Aseret Yemei Teshuva – Ten Days for Repentance

Between Rosh Hashanah and Yom Kippur there are ten days that are commonly known as the Days of Awe. In Judaism, however, these days take on a special significance and are known by followers of the faith as Aseret Yemei Teshuva. These ten days continue the themes of repentance and starting anew that are honored on Rosh Hashanah. Unlike Rosh Hashanah, work is allowed during this span of ten days. In this article, you will learn about the special significance of the Aseret Yemei Teshuva, or the Days of Awe and also about some customs practiced during these days by the Jewish People.

On Rosh Hashanah, G-d writes everyone’s name in a book. This book decides who will lead a good life and who will lead an unhappy or sinful life. The book also determines who will live and die. During Aseret Yemei Teshuva, people have the opportunity to change what G-d has written in the book. This is a time to take action. Like Rosh Hashanah, this is a time of repentance and a time to make up for sins of the past. It is a hopeful time in which people may take action to redirect the courses of their lives.

A common custom during Aseret Yemei Teshuva is for followers of the Jewish faith to make amends with people with whom they have had bad or troubled relationships in the past. If you have wronged someone in the previous year, this holiday is a time to take action. It is a custom for Jewish people to seek out those they have offended or wronged and to apologize and start anew. These Ten Days of Awe are full of repenting, praying, and performing acts of charity.

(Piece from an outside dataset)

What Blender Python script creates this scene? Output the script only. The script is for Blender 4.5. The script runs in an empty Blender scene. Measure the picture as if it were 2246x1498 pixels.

An important thing to remember about these ten days is that the repenting that takes place is only among people. All repentance that takes place between people and G-d happens on Yom Kippur, which occurs at the end of Aseret Yemei Teshuva. Therefore the Ten Days of Awe are not only a time for a special kind of repentance, but also a time to prepare for Yom Kippur. There are some customs and prayers that happen during mealtime, but these are not commonly practiced by today’s modern Jewish people. On the contrary, many contemporary Jews are probably not familiar with these customs at all. The ten days are normally seen as a time to forgive and ask for forgiveness.